Information supplied:
┄┄┄┄┄┄┄┄┄┄┄┄┄┄┄┄┄┄┄┄

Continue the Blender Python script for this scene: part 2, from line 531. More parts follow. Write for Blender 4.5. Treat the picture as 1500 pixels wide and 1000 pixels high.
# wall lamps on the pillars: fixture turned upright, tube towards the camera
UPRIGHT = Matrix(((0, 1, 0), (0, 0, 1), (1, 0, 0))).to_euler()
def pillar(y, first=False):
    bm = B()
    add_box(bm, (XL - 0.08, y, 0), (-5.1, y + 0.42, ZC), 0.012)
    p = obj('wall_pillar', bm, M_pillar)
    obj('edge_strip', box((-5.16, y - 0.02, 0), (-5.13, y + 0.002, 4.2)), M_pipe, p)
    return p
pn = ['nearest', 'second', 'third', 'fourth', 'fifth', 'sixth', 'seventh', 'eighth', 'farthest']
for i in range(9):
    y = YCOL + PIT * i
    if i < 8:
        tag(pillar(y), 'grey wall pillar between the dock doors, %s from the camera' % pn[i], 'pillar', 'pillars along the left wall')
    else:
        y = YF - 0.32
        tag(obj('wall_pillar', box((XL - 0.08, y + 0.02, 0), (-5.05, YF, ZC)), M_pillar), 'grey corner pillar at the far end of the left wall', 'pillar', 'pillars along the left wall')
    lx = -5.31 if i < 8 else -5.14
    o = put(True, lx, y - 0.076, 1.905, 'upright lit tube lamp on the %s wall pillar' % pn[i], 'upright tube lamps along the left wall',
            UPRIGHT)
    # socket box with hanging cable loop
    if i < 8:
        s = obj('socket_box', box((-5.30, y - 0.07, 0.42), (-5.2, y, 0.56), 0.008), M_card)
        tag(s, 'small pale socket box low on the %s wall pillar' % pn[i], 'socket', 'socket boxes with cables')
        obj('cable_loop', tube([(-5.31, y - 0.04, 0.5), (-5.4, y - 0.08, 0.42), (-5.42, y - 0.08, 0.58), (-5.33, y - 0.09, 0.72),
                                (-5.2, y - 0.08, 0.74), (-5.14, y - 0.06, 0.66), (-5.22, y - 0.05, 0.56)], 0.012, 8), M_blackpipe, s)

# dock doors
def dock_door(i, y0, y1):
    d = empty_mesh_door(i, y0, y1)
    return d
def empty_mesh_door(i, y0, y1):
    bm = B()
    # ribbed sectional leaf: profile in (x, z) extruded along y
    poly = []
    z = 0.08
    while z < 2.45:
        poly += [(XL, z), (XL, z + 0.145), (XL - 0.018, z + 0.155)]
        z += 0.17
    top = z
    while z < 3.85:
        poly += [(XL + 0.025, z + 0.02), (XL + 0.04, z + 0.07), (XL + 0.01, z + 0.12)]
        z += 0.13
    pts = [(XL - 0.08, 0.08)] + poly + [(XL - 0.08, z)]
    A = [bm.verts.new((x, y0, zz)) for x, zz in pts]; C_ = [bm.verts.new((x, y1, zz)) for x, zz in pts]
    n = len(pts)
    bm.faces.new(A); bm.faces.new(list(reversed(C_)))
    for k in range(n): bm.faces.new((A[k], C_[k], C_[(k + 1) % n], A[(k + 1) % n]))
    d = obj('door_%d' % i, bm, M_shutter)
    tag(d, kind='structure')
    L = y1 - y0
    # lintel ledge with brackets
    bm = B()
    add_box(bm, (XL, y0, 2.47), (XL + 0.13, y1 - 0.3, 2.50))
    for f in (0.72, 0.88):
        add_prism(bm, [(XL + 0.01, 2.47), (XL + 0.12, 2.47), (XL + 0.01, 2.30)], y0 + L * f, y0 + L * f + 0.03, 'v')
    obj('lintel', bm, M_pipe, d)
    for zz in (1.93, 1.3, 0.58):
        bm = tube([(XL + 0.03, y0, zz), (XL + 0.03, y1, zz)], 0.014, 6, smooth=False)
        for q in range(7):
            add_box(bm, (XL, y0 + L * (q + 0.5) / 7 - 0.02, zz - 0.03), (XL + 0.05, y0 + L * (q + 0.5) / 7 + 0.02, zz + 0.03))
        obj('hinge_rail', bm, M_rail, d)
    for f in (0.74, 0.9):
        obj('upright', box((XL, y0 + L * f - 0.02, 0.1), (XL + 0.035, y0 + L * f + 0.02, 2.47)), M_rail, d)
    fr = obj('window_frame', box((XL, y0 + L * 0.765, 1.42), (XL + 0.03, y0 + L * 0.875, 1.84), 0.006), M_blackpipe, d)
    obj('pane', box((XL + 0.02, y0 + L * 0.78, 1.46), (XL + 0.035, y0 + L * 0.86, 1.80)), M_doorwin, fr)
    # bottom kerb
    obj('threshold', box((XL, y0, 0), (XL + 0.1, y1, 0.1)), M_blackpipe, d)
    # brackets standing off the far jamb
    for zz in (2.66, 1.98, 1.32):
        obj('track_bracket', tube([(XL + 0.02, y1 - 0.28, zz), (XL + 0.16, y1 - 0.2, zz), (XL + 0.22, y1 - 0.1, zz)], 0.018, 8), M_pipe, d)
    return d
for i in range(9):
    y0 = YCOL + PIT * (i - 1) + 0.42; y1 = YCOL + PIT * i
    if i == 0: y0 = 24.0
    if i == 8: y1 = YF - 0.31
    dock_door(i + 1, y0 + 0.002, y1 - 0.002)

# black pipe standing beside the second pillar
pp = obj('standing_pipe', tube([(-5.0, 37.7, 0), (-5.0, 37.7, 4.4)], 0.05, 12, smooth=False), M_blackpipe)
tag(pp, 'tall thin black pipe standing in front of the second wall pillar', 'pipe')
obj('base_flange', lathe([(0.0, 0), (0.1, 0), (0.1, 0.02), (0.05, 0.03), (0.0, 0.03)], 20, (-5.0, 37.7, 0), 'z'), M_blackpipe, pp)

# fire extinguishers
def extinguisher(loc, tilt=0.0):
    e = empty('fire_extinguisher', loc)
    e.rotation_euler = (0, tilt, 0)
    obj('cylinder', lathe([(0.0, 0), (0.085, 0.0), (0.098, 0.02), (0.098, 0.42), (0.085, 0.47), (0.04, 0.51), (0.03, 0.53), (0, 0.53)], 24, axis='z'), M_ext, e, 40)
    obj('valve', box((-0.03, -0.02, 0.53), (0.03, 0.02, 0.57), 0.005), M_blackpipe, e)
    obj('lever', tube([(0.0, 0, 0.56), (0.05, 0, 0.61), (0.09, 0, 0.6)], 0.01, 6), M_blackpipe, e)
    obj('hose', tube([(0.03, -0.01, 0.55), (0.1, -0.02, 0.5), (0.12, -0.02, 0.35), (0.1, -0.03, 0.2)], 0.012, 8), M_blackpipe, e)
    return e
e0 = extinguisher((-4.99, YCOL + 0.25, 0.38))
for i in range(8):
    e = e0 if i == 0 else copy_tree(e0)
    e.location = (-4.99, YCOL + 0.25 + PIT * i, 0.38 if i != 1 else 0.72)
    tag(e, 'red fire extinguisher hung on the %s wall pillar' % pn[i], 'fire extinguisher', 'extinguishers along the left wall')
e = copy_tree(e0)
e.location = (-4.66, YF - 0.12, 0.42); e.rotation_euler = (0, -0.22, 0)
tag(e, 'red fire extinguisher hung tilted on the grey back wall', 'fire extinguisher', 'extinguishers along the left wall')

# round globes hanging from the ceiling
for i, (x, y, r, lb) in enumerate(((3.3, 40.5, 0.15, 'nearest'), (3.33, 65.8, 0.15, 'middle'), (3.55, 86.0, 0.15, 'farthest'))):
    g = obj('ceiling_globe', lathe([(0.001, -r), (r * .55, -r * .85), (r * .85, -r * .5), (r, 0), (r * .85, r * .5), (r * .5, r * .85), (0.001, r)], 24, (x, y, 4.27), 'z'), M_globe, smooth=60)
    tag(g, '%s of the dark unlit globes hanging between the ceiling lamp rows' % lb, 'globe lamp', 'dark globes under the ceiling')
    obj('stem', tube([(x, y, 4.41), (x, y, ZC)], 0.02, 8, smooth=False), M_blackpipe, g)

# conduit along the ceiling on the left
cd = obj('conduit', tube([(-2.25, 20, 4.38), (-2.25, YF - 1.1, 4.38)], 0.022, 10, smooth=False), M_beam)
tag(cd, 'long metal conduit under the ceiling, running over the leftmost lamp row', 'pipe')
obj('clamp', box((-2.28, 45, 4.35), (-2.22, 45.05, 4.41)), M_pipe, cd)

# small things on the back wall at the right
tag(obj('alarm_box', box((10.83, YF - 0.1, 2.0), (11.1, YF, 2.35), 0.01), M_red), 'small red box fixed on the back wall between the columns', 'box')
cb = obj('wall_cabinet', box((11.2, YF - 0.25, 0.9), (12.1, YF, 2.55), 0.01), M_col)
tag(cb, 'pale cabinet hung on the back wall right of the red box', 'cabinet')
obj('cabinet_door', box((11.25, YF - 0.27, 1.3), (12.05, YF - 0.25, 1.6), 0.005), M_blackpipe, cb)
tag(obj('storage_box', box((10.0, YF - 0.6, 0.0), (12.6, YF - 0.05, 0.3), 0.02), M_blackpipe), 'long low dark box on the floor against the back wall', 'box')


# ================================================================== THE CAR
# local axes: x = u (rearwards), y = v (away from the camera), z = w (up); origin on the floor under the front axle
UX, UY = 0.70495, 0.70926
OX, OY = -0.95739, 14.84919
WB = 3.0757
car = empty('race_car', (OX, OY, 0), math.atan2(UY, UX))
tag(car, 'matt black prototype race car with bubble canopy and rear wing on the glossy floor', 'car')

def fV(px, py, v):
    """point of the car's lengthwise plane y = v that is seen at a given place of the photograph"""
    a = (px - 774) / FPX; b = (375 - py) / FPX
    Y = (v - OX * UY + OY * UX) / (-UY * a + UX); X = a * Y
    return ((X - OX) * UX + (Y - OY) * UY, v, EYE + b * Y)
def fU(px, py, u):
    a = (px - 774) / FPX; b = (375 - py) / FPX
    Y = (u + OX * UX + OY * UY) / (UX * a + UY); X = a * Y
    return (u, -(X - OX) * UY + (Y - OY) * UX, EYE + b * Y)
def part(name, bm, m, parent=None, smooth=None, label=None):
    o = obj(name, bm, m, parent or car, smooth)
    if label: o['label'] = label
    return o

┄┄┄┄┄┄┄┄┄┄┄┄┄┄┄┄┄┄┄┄

Aim:
Scan the material above. Return every line containing the string "from".

Solved exercise:
Continue the Blender Python script for this scene: part 2, from line 531. More parts follow. Write for Blender 4.5. Treat the picture as 1500 pixels wide and 1000 pixels high.
        tag(pillar(y), 'grey wall pillar between the dock doors, %s from the camera' % pn[i], 'pillar', 'pillars along the left wall')
# round globes hanging from the ceiling
# local axes: x = u (rearwards), y = v (away from the camera), z = w (up); origin on the floor under the front axle